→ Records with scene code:
"""

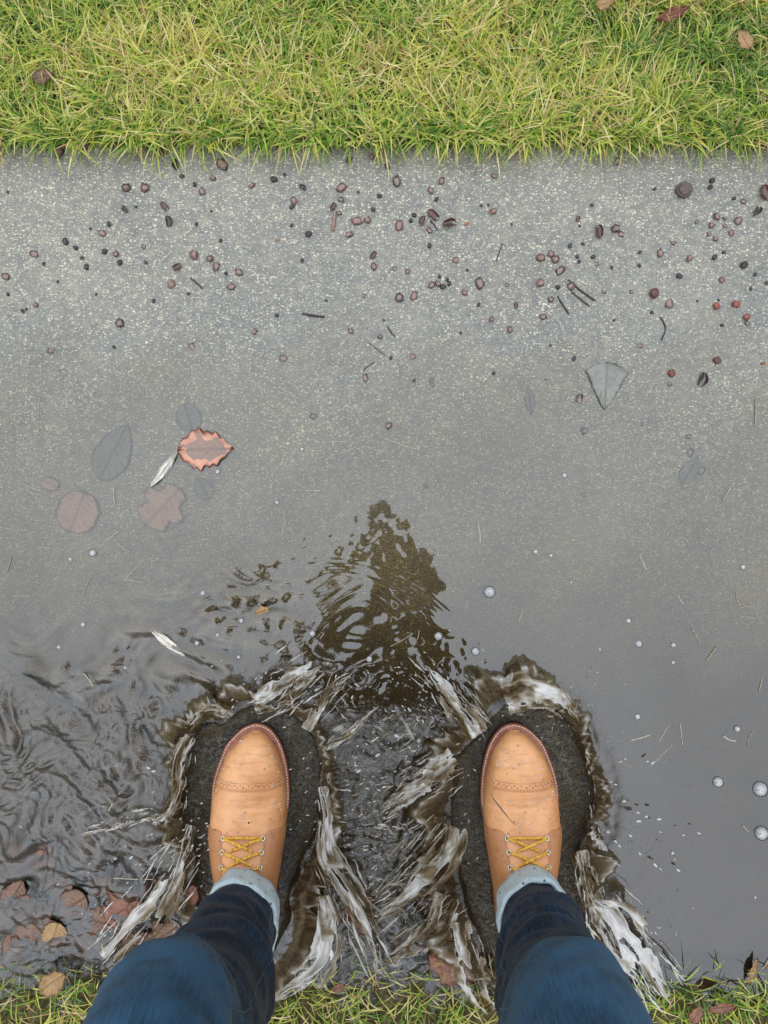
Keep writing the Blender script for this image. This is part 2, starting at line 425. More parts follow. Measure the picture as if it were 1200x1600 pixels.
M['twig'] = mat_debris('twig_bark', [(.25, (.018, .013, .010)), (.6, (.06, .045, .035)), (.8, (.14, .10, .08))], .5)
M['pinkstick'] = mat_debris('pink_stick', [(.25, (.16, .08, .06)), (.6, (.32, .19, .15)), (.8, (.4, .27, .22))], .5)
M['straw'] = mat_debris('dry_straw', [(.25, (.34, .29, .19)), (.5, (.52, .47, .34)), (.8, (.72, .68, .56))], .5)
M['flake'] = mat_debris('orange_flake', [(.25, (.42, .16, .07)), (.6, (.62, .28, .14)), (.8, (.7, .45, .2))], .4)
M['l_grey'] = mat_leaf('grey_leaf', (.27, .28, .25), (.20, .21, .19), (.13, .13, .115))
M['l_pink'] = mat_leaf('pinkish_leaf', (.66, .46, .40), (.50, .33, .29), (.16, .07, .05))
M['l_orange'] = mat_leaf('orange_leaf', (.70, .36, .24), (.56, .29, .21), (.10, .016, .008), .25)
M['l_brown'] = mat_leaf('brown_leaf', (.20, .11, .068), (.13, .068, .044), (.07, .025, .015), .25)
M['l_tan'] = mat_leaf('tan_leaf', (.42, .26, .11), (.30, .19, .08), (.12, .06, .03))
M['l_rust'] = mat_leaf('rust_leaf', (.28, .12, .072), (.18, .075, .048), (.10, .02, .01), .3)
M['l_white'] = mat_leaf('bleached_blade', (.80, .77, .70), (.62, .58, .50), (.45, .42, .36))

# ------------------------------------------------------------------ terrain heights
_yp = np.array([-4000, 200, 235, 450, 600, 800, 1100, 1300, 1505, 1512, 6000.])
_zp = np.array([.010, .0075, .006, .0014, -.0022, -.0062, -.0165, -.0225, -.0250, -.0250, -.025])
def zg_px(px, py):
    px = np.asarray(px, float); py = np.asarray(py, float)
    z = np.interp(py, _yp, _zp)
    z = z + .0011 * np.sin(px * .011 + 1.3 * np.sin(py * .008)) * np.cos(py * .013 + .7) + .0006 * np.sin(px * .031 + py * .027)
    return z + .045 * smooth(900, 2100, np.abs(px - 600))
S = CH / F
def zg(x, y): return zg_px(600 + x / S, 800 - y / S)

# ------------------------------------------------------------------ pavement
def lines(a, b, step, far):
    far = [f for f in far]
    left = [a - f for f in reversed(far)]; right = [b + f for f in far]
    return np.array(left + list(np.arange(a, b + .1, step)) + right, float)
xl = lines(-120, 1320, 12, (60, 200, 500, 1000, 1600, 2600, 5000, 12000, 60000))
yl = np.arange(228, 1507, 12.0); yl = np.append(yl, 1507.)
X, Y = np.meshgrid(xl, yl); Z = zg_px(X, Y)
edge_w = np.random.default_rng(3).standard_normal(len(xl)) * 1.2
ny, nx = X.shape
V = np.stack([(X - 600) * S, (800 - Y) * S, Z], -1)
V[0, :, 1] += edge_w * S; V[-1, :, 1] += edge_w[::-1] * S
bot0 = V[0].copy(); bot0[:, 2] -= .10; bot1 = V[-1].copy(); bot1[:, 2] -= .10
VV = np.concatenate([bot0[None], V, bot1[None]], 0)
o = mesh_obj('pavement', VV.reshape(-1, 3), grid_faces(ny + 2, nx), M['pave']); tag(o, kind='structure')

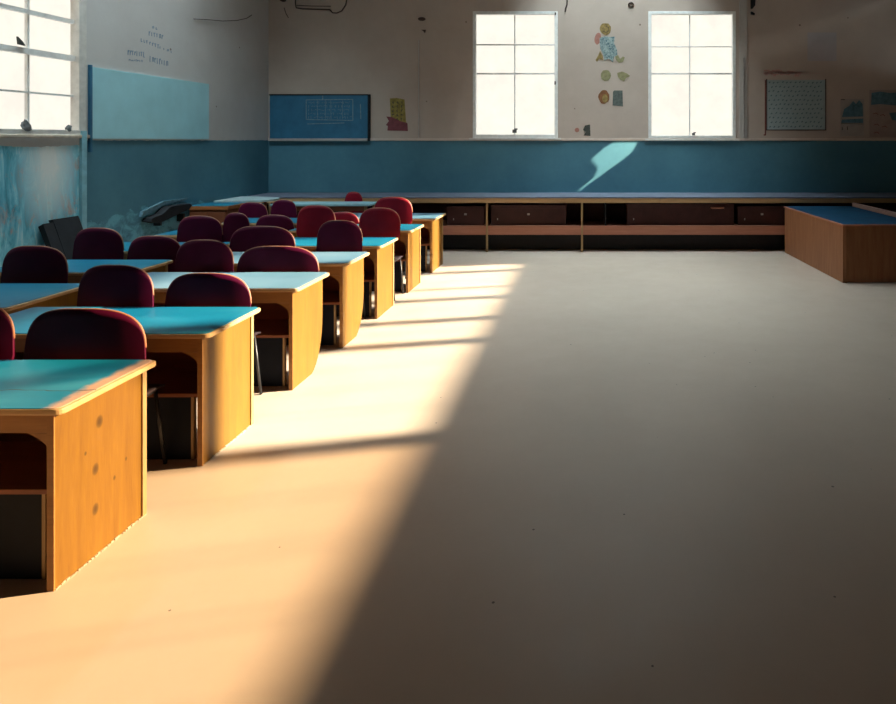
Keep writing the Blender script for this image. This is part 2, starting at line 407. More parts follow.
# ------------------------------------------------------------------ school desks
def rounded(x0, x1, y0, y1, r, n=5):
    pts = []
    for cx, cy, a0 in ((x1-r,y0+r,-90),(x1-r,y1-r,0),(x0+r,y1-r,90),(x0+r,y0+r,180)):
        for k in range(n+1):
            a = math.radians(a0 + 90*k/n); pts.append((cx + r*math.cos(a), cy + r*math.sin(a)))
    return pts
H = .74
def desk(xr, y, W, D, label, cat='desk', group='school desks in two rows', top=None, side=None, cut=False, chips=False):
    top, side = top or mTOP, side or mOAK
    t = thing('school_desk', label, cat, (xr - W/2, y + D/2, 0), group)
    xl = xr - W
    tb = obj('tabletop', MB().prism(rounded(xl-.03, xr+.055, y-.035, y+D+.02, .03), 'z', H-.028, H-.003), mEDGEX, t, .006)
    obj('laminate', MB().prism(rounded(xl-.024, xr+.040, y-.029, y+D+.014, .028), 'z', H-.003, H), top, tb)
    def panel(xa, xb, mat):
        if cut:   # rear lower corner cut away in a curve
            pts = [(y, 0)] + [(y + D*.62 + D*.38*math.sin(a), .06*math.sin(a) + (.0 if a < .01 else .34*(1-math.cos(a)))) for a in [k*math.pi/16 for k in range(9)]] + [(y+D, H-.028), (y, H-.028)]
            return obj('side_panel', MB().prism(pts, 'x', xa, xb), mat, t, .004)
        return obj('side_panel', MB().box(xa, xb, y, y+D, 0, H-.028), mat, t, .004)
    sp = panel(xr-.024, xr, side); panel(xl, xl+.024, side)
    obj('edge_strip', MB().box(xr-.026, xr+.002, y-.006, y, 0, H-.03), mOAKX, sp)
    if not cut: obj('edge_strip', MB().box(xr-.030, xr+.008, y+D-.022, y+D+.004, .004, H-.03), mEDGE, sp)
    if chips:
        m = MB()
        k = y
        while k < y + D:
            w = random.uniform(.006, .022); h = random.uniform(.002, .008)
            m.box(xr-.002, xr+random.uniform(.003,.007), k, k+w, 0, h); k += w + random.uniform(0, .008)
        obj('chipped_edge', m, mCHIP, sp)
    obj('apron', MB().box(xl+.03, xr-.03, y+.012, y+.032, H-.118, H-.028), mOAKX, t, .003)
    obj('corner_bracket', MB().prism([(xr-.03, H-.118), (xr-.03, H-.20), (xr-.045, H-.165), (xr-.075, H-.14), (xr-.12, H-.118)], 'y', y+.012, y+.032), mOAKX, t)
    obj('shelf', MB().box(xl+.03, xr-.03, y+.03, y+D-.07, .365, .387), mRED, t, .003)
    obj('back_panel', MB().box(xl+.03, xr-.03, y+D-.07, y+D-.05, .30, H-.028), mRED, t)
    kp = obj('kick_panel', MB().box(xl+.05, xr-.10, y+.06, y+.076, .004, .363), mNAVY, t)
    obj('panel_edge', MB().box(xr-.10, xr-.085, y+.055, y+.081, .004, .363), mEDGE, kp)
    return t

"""
"""

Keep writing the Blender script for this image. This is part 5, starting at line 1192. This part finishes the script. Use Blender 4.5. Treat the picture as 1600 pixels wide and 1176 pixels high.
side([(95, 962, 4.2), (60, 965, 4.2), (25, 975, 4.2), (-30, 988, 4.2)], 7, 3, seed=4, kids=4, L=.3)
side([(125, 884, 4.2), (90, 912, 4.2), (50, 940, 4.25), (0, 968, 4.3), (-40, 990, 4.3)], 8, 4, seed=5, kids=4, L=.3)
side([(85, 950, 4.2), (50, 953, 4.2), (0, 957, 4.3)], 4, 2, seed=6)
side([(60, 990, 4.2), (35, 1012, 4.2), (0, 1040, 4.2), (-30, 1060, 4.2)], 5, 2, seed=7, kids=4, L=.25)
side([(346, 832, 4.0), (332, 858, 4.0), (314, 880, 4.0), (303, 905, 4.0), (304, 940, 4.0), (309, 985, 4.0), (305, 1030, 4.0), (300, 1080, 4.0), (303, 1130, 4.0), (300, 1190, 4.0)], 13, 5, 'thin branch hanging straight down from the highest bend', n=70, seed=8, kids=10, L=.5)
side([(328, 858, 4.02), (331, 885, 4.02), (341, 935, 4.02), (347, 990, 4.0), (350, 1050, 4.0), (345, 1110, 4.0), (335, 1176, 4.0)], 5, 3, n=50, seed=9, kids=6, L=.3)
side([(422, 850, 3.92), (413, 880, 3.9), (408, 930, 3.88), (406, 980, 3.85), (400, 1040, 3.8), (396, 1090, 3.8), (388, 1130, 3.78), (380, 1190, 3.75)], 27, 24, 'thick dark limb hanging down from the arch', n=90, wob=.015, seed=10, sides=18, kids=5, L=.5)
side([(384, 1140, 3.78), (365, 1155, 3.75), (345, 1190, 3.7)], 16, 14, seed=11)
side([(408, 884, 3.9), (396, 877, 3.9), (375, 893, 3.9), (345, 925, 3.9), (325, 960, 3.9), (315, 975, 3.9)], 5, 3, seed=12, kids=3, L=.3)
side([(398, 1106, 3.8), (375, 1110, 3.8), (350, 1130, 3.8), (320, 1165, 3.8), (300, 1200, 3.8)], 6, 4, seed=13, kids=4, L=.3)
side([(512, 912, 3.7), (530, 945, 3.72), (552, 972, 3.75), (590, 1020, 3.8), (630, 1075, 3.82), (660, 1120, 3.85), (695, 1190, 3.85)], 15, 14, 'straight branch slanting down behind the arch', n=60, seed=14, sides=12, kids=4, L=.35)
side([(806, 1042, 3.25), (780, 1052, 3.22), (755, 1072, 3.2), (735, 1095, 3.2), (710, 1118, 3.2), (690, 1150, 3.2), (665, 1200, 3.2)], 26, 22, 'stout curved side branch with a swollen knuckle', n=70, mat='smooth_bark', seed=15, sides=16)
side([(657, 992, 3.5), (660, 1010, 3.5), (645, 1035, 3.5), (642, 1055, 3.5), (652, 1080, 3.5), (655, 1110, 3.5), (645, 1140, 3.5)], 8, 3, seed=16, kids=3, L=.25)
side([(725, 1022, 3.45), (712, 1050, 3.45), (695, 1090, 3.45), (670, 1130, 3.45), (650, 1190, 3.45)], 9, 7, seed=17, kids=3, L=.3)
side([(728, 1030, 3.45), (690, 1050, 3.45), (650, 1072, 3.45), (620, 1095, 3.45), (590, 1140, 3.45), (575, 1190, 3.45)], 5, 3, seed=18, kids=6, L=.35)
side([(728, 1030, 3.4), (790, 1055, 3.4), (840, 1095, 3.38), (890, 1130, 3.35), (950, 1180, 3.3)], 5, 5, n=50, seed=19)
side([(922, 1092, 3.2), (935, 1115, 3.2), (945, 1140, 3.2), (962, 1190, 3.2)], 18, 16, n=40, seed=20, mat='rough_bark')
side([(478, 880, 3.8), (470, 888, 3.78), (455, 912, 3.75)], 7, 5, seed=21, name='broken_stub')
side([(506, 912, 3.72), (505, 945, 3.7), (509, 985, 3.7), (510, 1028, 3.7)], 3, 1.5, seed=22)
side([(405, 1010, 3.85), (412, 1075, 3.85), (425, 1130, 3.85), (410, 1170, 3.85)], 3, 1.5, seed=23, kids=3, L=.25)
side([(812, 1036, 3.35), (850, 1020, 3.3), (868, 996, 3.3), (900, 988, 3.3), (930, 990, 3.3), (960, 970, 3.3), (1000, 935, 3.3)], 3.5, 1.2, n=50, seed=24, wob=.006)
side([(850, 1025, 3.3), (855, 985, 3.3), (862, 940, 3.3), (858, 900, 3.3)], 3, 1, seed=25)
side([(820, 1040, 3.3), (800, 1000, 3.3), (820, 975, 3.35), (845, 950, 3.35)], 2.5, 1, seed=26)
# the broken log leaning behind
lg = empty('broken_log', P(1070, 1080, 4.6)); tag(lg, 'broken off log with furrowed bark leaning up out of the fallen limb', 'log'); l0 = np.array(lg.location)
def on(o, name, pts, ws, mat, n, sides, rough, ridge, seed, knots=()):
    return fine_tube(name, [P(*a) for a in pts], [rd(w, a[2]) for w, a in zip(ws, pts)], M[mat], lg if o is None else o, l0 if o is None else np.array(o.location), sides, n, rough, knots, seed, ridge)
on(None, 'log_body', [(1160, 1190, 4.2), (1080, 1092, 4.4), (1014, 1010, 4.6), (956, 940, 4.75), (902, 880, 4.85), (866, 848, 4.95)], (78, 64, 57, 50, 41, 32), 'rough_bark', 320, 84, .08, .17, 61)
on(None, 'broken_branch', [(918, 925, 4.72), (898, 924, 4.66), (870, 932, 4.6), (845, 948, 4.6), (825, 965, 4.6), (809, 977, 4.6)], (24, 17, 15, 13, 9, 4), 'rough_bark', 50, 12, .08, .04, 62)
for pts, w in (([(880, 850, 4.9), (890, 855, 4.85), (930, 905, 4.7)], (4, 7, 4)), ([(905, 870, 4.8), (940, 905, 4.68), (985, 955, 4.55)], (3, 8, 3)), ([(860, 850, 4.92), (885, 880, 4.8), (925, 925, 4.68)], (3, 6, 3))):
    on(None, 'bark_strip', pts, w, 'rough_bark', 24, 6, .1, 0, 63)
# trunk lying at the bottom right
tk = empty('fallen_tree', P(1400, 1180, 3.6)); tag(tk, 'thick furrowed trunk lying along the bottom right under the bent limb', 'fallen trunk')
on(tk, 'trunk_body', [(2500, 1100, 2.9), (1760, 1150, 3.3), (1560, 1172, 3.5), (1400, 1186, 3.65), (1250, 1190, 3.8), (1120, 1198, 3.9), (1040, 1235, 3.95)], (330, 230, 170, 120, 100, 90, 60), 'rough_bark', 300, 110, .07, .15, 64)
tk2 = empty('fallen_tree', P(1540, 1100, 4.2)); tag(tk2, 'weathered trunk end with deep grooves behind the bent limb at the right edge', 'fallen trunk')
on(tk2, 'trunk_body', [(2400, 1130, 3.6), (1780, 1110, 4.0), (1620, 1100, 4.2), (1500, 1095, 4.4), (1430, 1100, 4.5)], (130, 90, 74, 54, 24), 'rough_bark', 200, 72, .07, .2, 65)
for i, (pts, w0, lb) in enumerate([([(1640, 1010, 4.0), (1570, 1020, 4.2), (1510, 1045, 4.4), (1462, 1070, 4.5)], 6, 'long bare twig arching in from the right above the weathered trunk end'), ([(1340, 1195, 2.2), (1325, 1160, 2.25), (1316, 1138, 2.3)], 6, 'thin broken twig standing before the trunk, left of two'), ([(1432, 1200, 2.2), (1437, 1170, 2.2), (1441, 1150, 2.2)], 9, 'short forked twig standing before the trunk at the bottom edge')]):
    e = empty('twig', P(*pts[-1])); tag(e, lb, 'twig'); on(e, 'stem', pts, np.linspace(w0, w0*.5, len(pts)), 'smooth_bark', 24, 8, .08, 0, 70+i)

"""
"""

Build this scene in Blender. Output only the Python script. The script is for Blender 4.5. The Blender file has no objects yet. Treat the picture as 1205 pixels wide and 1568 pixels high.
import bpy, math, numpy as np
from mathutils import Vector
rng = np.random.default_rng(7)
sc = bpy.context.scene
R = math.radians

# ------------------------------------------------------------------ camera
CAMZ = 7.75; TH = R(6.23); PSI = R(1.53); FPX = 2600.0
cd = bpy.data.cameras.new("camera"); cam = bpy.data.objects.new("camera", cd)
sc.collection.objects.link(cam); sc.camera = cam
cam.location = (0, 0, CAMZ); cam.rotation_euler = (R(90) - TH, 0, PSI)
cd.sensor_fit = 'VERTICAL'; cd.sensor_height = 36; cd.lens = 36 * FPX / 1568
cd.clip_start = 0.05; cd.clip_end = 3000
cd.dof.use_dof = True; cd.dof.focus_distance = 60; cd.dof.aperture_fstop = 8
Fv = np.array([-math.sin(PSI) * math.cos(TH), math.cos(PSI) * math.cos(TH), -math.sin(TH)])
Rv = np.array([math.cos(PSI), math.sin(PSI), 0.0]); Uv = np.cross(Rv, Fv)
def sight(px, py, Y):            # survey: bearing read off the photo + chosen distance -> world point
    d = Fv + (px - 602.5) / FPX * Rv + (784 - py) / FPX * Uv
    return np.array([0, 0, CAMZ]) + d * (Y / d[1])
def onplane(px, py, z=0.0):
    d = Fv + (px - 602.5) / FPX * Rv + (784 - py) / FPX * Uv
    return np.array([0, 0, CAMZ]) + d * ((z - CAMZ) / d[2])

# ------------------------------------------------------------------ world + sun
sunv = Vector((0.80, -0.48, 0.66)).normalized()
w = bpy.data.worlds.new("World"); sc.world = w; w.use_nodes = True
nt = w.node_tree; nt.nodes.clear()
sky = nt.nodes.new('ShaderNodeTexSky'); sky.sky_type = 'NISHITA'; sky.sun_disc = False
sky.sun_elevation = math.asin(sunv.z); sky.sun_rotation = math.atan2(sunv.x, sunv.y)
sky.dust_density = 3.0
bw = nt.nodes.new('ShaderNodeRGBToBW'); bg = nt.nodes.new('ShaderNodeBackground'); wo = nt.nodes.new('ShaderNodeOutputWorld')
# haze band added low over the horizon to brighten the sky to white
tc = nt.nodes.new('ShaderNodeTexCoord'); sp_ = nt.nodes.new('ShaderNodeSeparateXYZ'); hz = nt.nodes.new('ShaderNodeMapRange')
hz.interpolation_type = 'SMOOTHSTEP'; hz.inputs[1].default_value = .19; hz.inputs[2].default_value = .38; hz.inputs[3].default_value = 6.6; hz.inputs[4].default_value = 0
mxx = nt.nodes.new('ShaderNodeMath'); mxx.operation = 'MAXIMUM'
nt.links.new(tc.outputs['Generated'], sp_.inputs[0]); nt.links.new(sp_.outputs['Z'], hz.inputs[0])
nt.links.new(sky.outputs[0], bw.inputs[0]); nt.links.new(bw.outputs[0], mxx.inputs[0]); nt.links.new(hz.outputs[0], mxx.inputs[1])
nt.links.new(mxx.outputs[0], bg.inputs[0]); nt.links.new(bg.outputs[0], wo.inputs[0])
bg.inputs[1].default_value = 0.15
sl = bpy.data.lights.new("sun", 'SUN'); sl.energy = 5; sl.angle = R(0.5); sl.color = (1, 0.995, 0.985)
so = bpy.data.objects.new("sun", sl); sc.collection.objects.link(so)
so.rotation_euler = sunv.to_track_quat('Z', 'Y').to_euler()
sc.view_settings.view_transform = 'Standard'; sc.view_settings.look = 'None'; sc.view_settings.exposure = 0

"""

→ Exercise brief: Extract only the lines from the line with "were 1200x1600 pixels." through the line with "(.45, .42, .36))", keeping both end lines exactly as they are.

→ Task response:
Keep writing the Blender script for this image. This is part 2, starting at line 425. More parts follow. Measure the picture as if it were 1200x1600 pixels.
M['twig'] = mat_debris('twig_bark', [(.25, (.018, .013, .010)), (.6, (.06, .045, .035)), (.8, (.14, .10, .08))], .5)
M['pinkstick'] = mat_debris('pink_stick', [(.25, (.16, .08, .06)), (.6, (.32, .19, .15)), (.8, (.4, .27, .22))], .5)
M['straw'] = mat_debris('dry_straw', [(.25, (.34, .29, .19)), (.5, (.52, .47, .34)), (.8, (.72, .68, .56))], .5)
M['flake'] = mat_debris('orange_flake', [(.25, (.42, .16, .07)), (.6, (.62, .28, .14)), (.8, (.7, .45, .2))], .4)
M['l_grey'] = mat_leaf('grey_leaf', (.27, .28, .25), (.20, .21, .19), (.13, .13, .115))
M['l_pink'] = mat_leaf('pinkish_leaf', (.66, .46, .40), (.50, .33, .29), (.16, .07, .05))
M['l_orange'] = mat_leaf('orange_leaf', (.70, .36, .24), (.56, .29, .21), (.10, .016, .008), .25)
M['l_brown'] = mat_leaf('brown_leaf', (.20, .11, .068), (.13, .068, .044), (.07, .025, .015), .25)
M['l_tan'] = mat_leaf('tan_leaf', (.42, .26, .11), (.30, .19, .08), (.12, .06, .03))
M['l_rust'] = mat_leaf('rust_leaf', (.28, .12, .072), (.18, .075, .048), (.10, .02, .01), .3)
M['l_white'] = mat_leaf('bleached_blade', (.80, .77, .70), (.62, .58, .50), (.45, .42, .36))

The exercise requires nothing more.